Task objective.
Under this task are some entries; return every one of them exactly.

Data in this exercise.
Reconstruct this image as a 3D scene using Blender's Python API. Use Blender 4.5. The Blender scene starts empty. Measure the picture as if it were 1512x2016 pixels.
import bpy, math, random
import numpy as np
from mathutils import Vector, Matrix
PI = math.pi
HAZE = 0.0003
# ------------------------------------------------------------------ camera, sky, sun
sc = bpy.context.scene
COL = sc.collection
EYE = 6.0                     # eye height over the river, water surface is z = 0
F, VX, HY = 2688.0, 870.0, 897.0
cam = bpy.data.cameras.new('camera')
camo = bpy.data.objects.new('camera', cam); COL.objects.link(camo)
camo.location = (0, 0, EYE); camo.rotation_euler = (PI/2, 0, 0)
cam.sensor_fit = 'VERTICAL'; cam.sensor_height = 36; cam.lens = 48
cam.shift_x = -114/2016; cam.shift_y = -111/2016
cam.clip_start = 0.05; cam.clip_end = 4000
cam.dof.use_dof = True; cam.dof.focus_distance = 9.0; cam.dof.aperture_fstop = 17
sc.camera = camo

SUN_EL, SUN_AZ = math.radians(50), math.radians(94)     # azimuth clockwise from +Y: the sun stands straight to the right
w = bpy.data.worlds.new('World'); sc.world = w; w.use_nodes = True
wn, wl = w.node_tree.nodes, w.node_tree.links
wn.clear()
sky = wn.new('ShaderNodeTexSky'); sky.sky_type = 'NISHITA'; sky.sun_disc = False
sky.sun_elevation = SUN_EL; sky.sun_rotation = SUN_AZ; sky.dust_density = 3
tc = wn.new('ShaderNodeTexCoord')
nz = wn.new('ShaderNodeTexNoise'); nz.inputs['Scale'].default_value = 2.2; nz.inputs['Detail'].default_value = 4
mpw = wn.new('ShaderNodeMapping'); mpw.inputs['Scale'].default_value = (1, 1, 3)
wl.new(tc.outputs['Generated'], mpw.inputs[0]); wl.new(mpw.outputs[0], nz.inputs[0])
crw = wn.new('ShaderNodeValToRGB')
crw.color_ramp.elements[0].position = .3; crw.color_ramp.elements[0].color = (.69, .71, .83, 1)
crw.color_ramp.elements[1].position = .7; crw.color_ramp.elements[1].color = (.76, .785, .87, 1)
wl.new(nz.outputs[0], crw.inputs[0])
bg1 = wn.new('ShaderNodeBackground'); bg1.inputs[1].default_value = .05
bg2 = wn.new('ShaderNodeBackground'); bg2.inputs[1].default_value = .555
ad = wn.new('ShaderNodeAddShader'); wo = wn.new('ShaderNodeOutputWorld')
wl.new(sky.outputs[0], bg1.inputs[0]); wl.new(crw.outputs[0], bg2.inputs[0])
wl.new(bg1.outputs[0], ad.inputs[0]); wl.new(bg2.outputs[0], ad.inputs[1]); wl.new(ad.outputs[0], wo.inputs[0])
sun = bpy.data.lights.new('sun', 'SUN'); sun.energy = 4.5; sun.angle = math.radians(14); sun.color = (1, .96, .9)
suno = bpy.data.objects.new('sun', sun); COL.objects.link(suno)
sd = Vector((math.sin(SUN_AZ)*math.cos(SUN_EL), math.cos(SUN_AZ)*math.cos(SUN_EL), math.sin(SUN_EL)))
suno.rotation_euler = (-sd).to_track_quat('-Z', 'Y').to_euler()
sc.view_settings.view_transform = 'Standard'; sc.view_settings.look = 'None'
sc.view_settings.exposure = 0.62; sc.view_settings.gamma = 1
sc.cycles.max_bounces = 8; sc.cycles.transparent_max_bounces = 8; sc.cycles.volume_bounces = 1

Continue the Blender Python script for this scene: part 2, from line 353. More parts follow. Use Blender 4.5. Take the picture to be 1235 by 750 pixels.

Result of this task.
Reconstruct this image as a 3D scene using Blender's Python API. Use Blender 4.5. The Blender scene starts empty. Measure the picture as if it were 1512x2016 pixels.
import bpy, math, random
import numpy as np
from mathutils import Vector, Matrix
PI = math.pi
HAZE = 0.0003
# ------------------------------------------------------------------ camera, sky, sun
sc = bpy.context.scene
COL = sc.collection
EYE = 6.0                     # eye height over the river, water surface is z = 0
F, VX, HY = 2688.0, 870.0, 897.0
cam = bpy.data.cameras.new('camera')
camo = bpy.data.objects.new('camera', cam); COL.objects.link(camo)
camo.location = (0, 0, EYE); camo.rotation_euler = (PI/2, 0, 0)
cam.sensor_fit = 'VERTICAL'; cam.sensor_height = 36; cam.lens = 48
cam.shift_x = -114/2016; cam.shift_y = -111/2016
cam.clip_start = 0.05; cam.clip_end = 4000
cam.dof.use_dof = True; cam.dof.focus_distance = 9.0; cam.dof.aperture_fstop = 17
sc.camera = camo

SUN_EL, SUN_AZ = math.radians(50), math.radians(94)     # azimuth clockwise from +Y: the sun stands straight to the right
w = bpy.data.worlds.new('World'); sc.world = w; w.use_nodes = True
wn, wl = w.node_tree.nodes, w.node_tree.links
wn.clear()
sky = wn.new('ShaderNodeTexSky'); sky.sky_type = 'NISHITA'; sky.sun_disc = False
sky.sun_elevation = SUN_EL; sky.sun_rotation = SUN_AZ; sky.dust_density = 3
tc = wn.new('ShaderNodeTexCoord')
nz = wn.new('ShaderNodeTexNoise'); nz.inputs['Scale'].default_value = 2.2; nz.inputs['Detail'].default_value = 4
mpw = wn.new('ShaderNodeMapping'); mpw.inputs['Scale'].default_value = (1, 1, 3)
wl.new(tc.outputs['Generated'], mpw.inputs[0]); wl.new(mpw.outputs[0], nz.inputs[0])
crw = wn.new('ShaderNodeValToRGB')
crw.color_ramp.elements[0].position = .3; crw.color_ramp.elements[0].color = (.69, .71, .83, 1)
crw.color_ramp.elements[1].position = .7; crw.color_ramp.elements[1].color = (.76, .785, .87, 1)
wl.new(nz.outputs[0], crw.inputs[0])
bg1 = wn.new('ShaderNodeBackground'); bg1.inputs[1].default_value = .05
bg2 = wn.new('ShaderNodeBackground'); bg2.inputs[1].default_value = .555
ad = wn.new('ShaderNodeAddShader'); wo = wn.new('ShaderNodeOutputWorld')
wl.new(sky.outputs[0], bg1.inputs[0]); wl.new(crw.outputs[0], bg2.inputs[0])
wl.new(bg1.outputs[0], ad.inputs[0]); wl.new(bg2.outputs[0], ad.inputs[1]); wl.new(ad.outputs[0], wo.inputs[0])
sun = bpy.data.lights.new('sun', 'SUN'); sun.energy = 4.5; sun.angle = math.radians(14); sun.color = (1, .96, .9)
suno = bpy.data.objects.new('sun', sun); COL.objects.link(suno)
sd = Vector((math.sin(SUN_AZ)*math.cos(SUN_EL), math.cos(SUN_AZ)*math.cos(SUN_EL), math.sin(SUN_EL)))
suno.rotation_euler = (-sd).to_track_quat('-Z', 'Y').to_euler()
sc.view_settings.view_transform = 'Standard'; sc.view_settings.look = 'None'
sc.view_settings.exposure = 0.62; sc.view_settings.gamma = 1
sc.cycles.max_bounces = 8; sc.cycles.transparent_max_bounces = 8; sc.cycles.volume_bounces = 1

Continue the Blender Python script for this scene: part 2, from line 353. More parts follow. Use Blender 4.5. Take the picture to be 1235 by 750 pixels.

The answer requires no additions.